Cotton and cotton yarn market behavior in second week of November

Cotton markets were full of activities as arrivals have started flooding in mandis in India, an usual characteristic of this period. Prices have started receding from their peak in most domestic and international markets barring a few.

Globally two eventualities in cotton markets may work in support of prices. One, if Indian government procures cotton in line with MSP, which will reduce export surplus and support international prices as seen in the past. Two, in case China imports more than 1 million ton of WTO mandated quota, this would also lend support to markets. But, as of now there is no indication of such event happening as China is heading for the large harvest, in excess of 5 million ton, and it still holds significant stock in government reserve.

In the week of 10 November

Let us decipher what happened in the week ended 10 November in Indian cotton markets, which also coincides with the completion of one year of demonetisation. Cotton arrivals have started picking up rapidly (touching about 1.30 lakh bales daily this week) in all major centres. The Cotton Corporation of India (CCI) has started buying in places where spot prices have equaled the Minimum Support Price (MSP). According to reports, CCI plans to buy 100 lakh bales this year at both MSP prices and through commercial purchase. The minimum support price pegged for Shankar 6 is INR4,270 a quintal and for Bunny/Brahma, INR4,320 a quintal.

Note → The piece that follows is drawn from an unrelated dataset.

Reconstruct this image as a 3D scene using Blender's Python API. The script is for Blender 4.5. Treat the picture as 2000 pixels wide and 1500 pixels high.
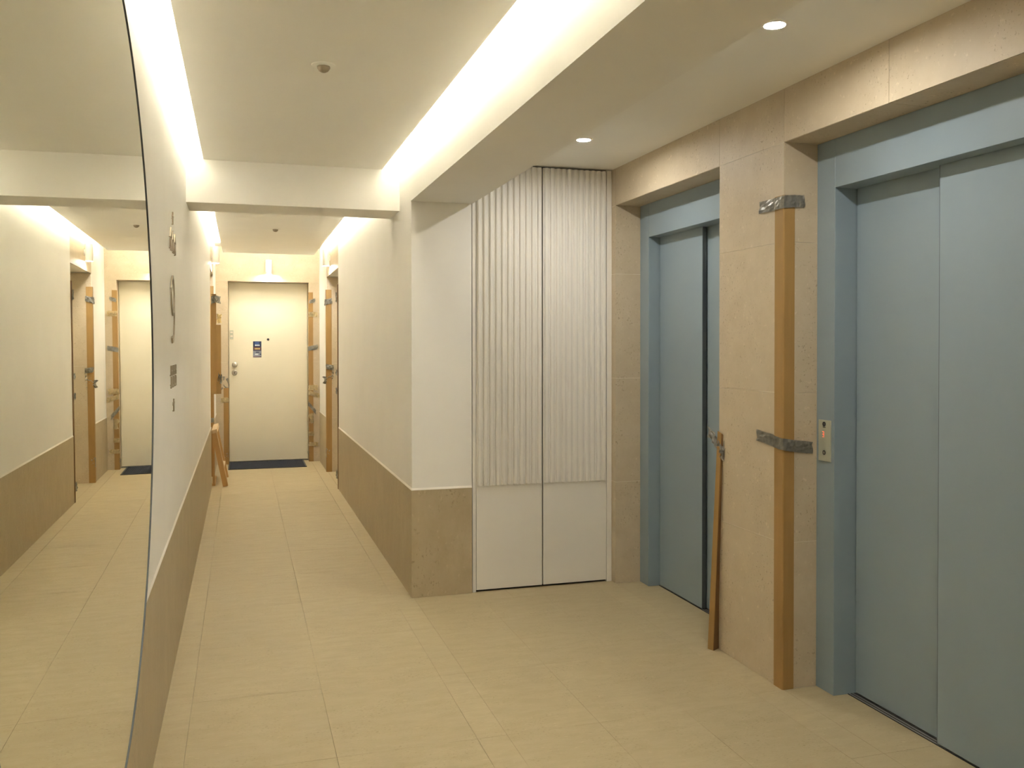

In the second week of November, a period of increasing arrivals, cotton prices continued to move in different directions with coarser spec (Deshi and V-797 types) cotton surging INR 100-300 per candy while finer cotton cheaper by INR 200-900 per candy.  Benchmark, Shanker-6 was traded at INR37,200 per candy, down INR900 from week ago.

With India’s cotton harvest estimated at over 385 lakh bales this year, prices are expected to come under stress especially for Shankar 6, BB varieties. With arrivals rising, prices have already fallen and are expected will drop further when the arrivals peak to 2-2.5 lakh bales a day by the end of this month.

In global market, US cotton futures on the ICE posted the biggest one-day percentage gain on 10 November, supported by buying amid December options expiry and mill fixations, and was up on the fortnight. Contracts for March settled at US cents 69.14 per pound, up 1.59% or US cents 1.03 from end-October. The USDA, in its latest monthly crop supply and demand report, raised US production estimates to 21.38 million bales from 21.12 million bales in the previous month, highlighting the resilience of this year’s crop against threatening weather, numerous hurricanes and freeze events. The report also said that the ending stocks in US will be the largest since 2009-10, a 122% increase year-over-year at 6.1 million bales. An earlier report had stated that 46% of cotton crop was harvested in the US by end October.

The China Cotton Index retreated slightly in the second week of November to 16,001 Yuan a ton or US cents 110 per pound. A government announcement stated that it will not, in principle, purchase cotton for state reserve during the new cotton arrival period (till the end of February 2018), leading to bearish sentiment in cotton market. On state reserve policy, sales will start from 12 March and will continue until end of August with the daily auction volumes no more than 30,000 tons. If prices of domestic and international cotton rise markedly and rapidly for a period of time and the turnover rate of the reserved cotton auction exceeds 70% for more than three days a week, measures like increasing daily auction volume and extending the sales period will be taken to ensure market supply.

As of 9 November, a total of 23 lakh tons of lint was pressed nationwide in China, consisting of 8 lakh tons from XPCC, 15 lakh tons from Xinjiang local cooperative system and 0.33 lakh tons from inland.

In Pakistan, trading activity dropped gradually during the week ended 10 November on the Karachi Cotton Exchange, while spot rate remained unchanged and firm at PakRs6,745 per maund ex-Karachi. Meanwhile reports indicate that Import deals of 1.6 million bales were concluded due to shortage against the total of 2.5 million bales accepted. The Central Cotton Assessment Committee in its last meeting lowered cotton production estimate from 14.1 million bales to 12.6 million bales. However, given the condition of the standing crop, trade estimates peg output at only 12 million bales. Meanwhile, the All Pakistan Textile Mills Association has urged the government to allow imports of Indian cotton on reduced duty rate.

Spot benchmark, Cotlook A index however, lost US cent 0.75 in the first half November from H2 October at US cents 79.35 per pound.

Cotton yarn

Cotton yarn trading sentiment extended previous trend and prices were divergent in China. However, the markets showed sign of weakness with demand for open-ended yarn slackened but tolerable and conventional cotton yarn was relatively weak. Demand for weaving yarn was better than that for knitting. Prices were mostly stable with some specs declining. In India, cotton yarn prices remained stuck, irrespective of fresh decline in cotton price of late. Stability is attributed to low margins for spinning mills. Export prices have slightly increased US cents 2 a kg during the week, given the currency weakness. In Pakistan, cotton and yarn prices moved in different directions. While cotton prices strongly rose, yarn prices remained unchanged on the Faisalabad yarn market, seeing strong demand. However, export prices were slightly down due to weak export demand.